Companies learning to flip elections perfected their tactics in smaller or emerging countries, such as Latvia, Trinidad, or Nigeria, before turning to markets involving elections in developed nations. Paul Mason suggests that while at the moment there is a lot of angst from people being reminded of how their harvested data is used, it is really the union of private espionage, cracking, and "black ops" capabilities that should be setting off alarms.
Disturbingly, both CA and SCL have high-level contracts with governments, giving them access to secret intelligence both in the US and the UK. SCL is on List X, which allows it to hold British secret intelligence at its facilities.
It now appears that techniques they used in Ukraine and Eastern Europe to counteract Russian influence, and against Islamist terrorism in the Middle East, were then used to influence elections in the heart of Western democracy itself.

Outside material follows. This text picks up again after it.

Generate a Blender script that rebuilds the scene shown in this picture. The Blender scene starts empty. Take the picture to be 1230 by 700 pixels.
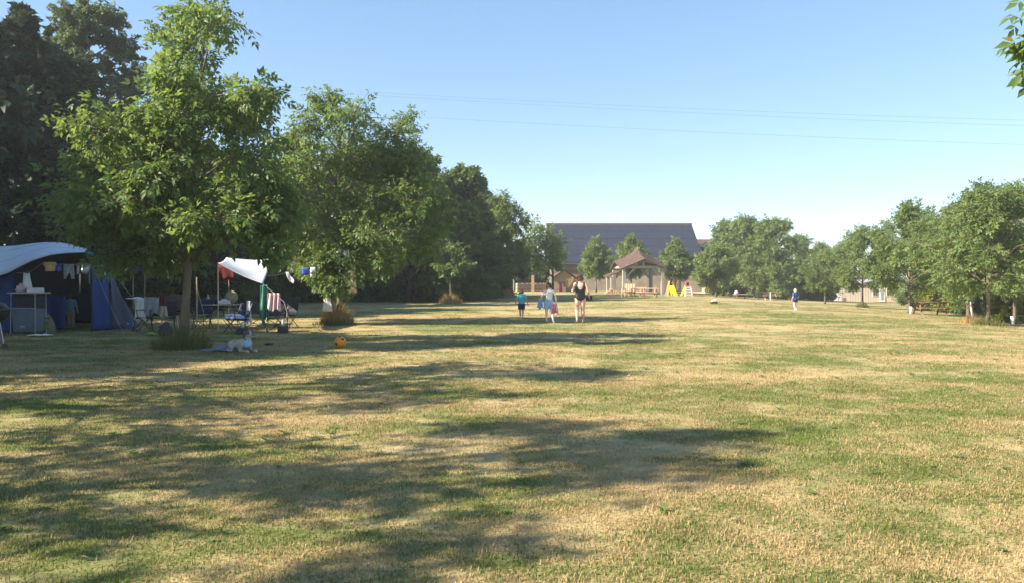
import bpy, bmesh, math, random
import numpy as np
from mathutils import Vector, Matrix

random.seed(7)
RNG = np.random.default_rng(11)
S = bpy.context.scene
COL = S.collection
PI = math.pi

# ------------------------------------------------------------------ camera, sky, sun, exposure
F = 929.0          # focal length in photo pixels (photo 1230 wide)
CX, HY, EYE = 615.0, 333.0, 1.6
cam_d = bpy.data.cameras.new("camera")
cam_d.sensor_width = 36.0
cam_d.lens = 36.0 * F / 1230.0
cam_d.shift_y = -(350.0 - HY) / 1230.0
cam_d.clip_start = 0.05
cam_d.clip_end = 3000
cam = bpy.data.objects.new("camera", cam_d)
COL.objects.link(cam)
cam.location = (0, 0, EYE)
cam.rotation_euler = (PI / 2, 0, 0)
S.camera = cam

SUN_EL = math.radians(34)
SUN_AZ = math.radians(-108)      # compass angle from +Y (clockwise): -108 = from the left, a little behind the viewer
sun_vec = Vector((math.sin(SUN_AZ) * math.cos(SUN_EL), math.cos(SUN_AZ) * math.cos(SUN_EL), math.sin(SUN_EL)))
W = bpy.data.worlds.new("World")
S.world = W
W.use_nodes = True
wn = W.node_tree
bg = wn.nodes["Background"]
sky = wn.nodes.new("ShaderNodeTexSky")
sky.sky_type = 'NISHITA'
sky.sun_disc = False
sky.sun_elevation = SUN_EL
sky.sun_rotation = SUN_AZ
sky.air_density = 1.0
sky.altitude = 2200
sky.dust_density = 0.0
sky.ozone_density = 2.0
gm = wn.nodes.new("ShaderNodeGamma"); gm.inputs[1].default_value = 0.60     # evens the clear sky out a little, all round
wn.links.new(sky.outputs[0], gm.inputs[0]); hs = wn.nodes.new("ShaderNodeHueSaturation"); hs.inputs['Saturation'].default_value = 1.3
wn.links.new(gm.outputs[0], hs.inputs['Color']); wn.links.new(hs.outputs[0], bg.inputs[0])
bg.inputs[1].default_value = 0.146
sd = bpy.data.lights.new("sun", 'SUN')
sd.energy = 4.8
sd.angle = math.radians(0.55)
sd.color = (1.0, 0.87, 0.69)
sun = bpy.data.objects.new("sun", sd)
COL.objects.link(sun)
sun.rotation_euler = sun_vec.to_track_quat('Z', 'Y').to_euler()
S.view_settings.view_transform = 'Standard'
S.view_settings.look = 'None'
S.view_settings.exposure = 1.6
S.view_settings.gamma = 1.0
S.cycles.max_bounces = 6
S.cycles.transparent_max_bounces = 6
S.cycles.volume_bounces = 1

# ------------------------------------------------------------------ placing
def gz(x, y):
    u = (np.asarray(x, float) - 14.0) / 3.0
    z = 0.055 * 3.0 * np.log1p(np.exp(np.clip(u, -40, 40)))
    return -2.8 * np.tanh(z / 2.8)
def gzf(x, y): return float(gz(x, y))
def at(px, py, d): return Vector(((px - CX) / F * d, d, EYE + (HY - py) / F * d))
def gp(px, d):
    x = (px - CX) / F * d
    return Vector((x, d, gzf(x, d)))

# ------------------------------------------------------------------ materials
def _n(nt, typ, **kw):
    n = nt.nodes.new(typ)
    for k, v in kw.items():
        if k in n.inputs: n.inputs[k].default_value = v
        else: setattr(n, k, v)
    return n
def _mix(nt, fac, a, b, mode='MIX'):
    m = nt.nodes.new("ShaderNodeMix"); m.data_type = 'RGBA'; m.blend_type = mode
    for i, v in ((0, fac), (6, a), (7, b)):
        if hasattr(v, 'links') or isinstance(v, bpy.types.NodeSocket): nt.links.new(v, m.inputs[i])
        else: m.inputs[i].default_value = v if i == 0 else (*v, 1)
    return m.outputs[2]
def _math(nt, op, a, b=0.0, clamp=False):
    m = nt.nodes.new("ShaderNodeMath"); m.operation = op; m.use_clamp = clamp
    for i, v in ((0, a), (1, b)):
        if isinstance(v, bpy.types.NodeSocket): nt.links.new(v, m.inputs[i])
        else: m.inputs[i].default_value = v
    return m.outputs[0]
def _ramp(nt, v, a, b):
    r = nt.nodes.new("ShaderNodeMapRange"); r.interpolation_type = 'SMOOTHSTEP'
    nt.links.new(v, r.inputs[0]); r.inputs[1].default_value = a; r.inputs[2].default_value = b
    return r.outputs[0]
def new_mat(name):
    m = bpy.data.materials.new(name); m.use_nodes = True
    nt = m.node_tree
    return m, nt, nt.nodes["Principled BSDF"]
def mat(name, c, c2=None, scale=6.0, rough=0.75, bump=0.0, spec=0.3, stretch=(1, 1, 1), metal=0.0, transl=0.0, bscale=4.0):
    m, nt, b = new_mat(name)
    c2 = c2 or tuple(v * 0.72 for v in c)
    tc = nt.nodes.new("ShaderNodeTexCoord"); mp = nt.nodes.new("ShaderNodeMapping")
    mp.inputs[3].default_value = stretch
    nt.links.new(tc.outputs['Object'], mp.inputs[0])
    nz = _n(nt, "ShaderNodeTexNoise", Scale=scale, Detail=5.0, Roughness=0.6)
    nt.links.new(mp.outputs[0], nz.inputs['Vector'])
    f = _ramp(nt, nz.outputs[0], 0.3, 0.7)
    col = _mix(nt, f, c, c2)
    nt.links.new(col, b.inputs['Base Color'])
    b.inputs['Roughness'].default_value = rough
    b.inputs['Specular IOR Level'].default_value = spec
    b.inputs['Metallic'].default_value = metal
    if bump:
        nb = _n(nt, "ShaderNodeTexNoise", Scale=scale * bscale, Detail=3.0)
        nt.links.new(mp.outputs[0], nb.inputs['Vector'])
        bp = _n(nt, "ShaderNodeBump", Strength=bump, Distance=0.02)
        nt.links.new(nb.outputs[0], bp.inputs['Height']); nt.links.new(bp.outputs[0], b.inputs['Normal'])
    if transl:
        t = nt.nodes.new("ShaderNodeBsdfTranslucent"); nt.links.new(col, t.inputs[0])
        ms = nt.nodes.new("ShaderNodeMixShader"); ms.inputs[0].default_value = transl
        nt.links.new(b.outputs[0], ms.inputs[1]); nt.links.new(t.outputs[0], ms.inputs[2])
        nt.links.new(ms.outputs[0], nt.nodes["Material Output"].inputs[0])
    return m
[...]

Let's be clear about what we're facing. A mixture of free market dogmatism plus constraints imposed by the rule of law has led, over the past decades, to the creation of an alternative, private, secret state.
When it was only focused on the enemies and rivals of the West, or hapless politicians in the global south, nobody minded. Now it is being used as a weapon to tear apart democracy in Britain and the US we care — and rightly so.
From New Statesman: We need to destroy the election-rigging industry before it destroys us
(Score: 3, Informative) by driverless on Wednesday March 28 2018, @04:09AM
Interesting that close to that exact phrase was used by one of the greatest masters of propaganda of the 20th century, who commented that "man muss die Dinge so beleuchten" (one must shine a light on things in a specific manner) that the common folk would agree with you. I can't remember the exact quote, but that phrase stuck out.